Quickly he was falling out of love with the game that he had watched provide his dad with so many happy memories, including lifting the FA Cup with Wimbledon – after that iconic penalty save from Liverpool’s John Aldridge – and a place in Bobby Robson’s 1990 World Cup squad.

The tide for Sam turned when he headed out to Spain to join Glenn Hoddle’s Academy, set up primarily to help promising young players released from England’s top clubs get back into the game.

A move to Conference South club Maidenhead United followed and Beasant’s boyhood hopes of emulating his dad were back on.

“When I was in Cyprus I had highs and lows, but the lows had me thinking ‘is this really for me?’” he said. “It was a good opportunity and a good experience, but there was so much uncertainty.

“I went out to Spain to the Glenn Hoddle Academy, where things started to turn around. I shocked myself as to how low I had got, but I built my confidence back up and I started to fall in love with football again.”

Beasant then joined Woking after a satisfying six months with the Magpies, but football was still only supplementing his income.


The 6ft 5in goalkeeper was training twice a week, but working in a pub full-time and while the landlord was sympathetic to his cause, Beasant admits combining the two was not always easy.

“The pub was flexible, allowing me to work around training and matches,” he said. “But Gateshead away on a Tuesday night is where things got tricky. It was difficult doing both.”

His displays at the Kingfield Stadium, however, caught the eye of Stevenage, who handed Beasant what he had always wanted in the close season – a full-time deal at a professional club with Westley revealing from the outset he would be the team’s No.1.

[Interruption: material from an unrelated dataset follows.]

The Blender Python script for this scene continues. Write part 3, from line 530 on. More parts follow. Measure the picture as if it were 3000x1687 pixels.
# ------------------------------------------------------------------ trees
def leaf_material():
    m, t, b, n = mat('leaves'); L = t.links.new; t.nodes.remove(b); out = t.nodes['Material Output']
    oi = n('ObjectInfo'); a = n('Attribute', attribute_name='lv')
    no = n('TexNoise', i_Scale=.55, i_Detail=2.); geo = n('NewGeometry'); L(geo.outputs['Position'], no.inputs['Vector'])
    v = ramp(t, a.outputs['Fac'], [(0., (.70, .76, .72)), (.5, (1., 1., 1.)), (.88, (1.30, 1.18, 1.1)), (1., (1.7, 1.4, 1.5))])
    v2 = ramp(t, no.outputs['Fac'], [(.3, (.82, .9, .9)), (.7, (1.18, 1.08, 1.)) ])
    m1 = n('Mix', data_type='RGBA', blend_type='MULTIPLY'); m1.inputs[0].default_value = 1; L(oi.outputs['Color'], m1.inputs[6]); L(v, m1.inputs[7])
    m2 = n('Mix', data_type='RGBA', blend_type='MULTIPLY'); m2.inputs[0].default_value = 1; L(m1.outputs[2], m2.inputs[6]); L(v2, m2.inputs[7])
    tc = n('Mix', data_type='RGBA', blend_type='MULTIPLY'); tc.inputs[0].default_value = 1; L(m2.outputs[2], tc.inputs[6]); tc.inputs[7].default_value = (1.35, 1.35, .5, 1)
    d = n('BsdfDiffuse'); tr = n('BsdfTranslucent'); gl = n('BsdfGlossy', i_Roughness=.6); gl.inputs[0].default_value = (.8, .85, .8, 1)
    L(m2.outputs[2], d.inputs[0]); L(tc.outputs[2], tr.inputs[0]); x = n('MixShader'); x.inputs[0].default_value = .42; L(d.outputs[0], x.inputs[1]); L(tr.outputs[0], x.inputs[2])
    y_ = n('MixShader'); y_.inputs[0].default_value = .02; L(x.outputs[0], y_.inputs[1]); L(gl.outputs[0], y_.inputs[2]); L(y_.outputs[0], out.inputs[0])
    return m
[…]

Beasant was made to feel even more at home a month later when dad Dave came through the doors as goalkeeping coach. And, following the initial shock of training on a daily basis and watching his diet, a clean sheet in the opening day 1-0 win over Hartlepool has settled him.

“For the first week or so of pre-season it was a bit of a shock to the system, but I’ve quickly adjusted,” Beasant added.

“It was great to make my debut and of course I’d like to play as high as possible, hopefully I can, but its step by step at the moment.”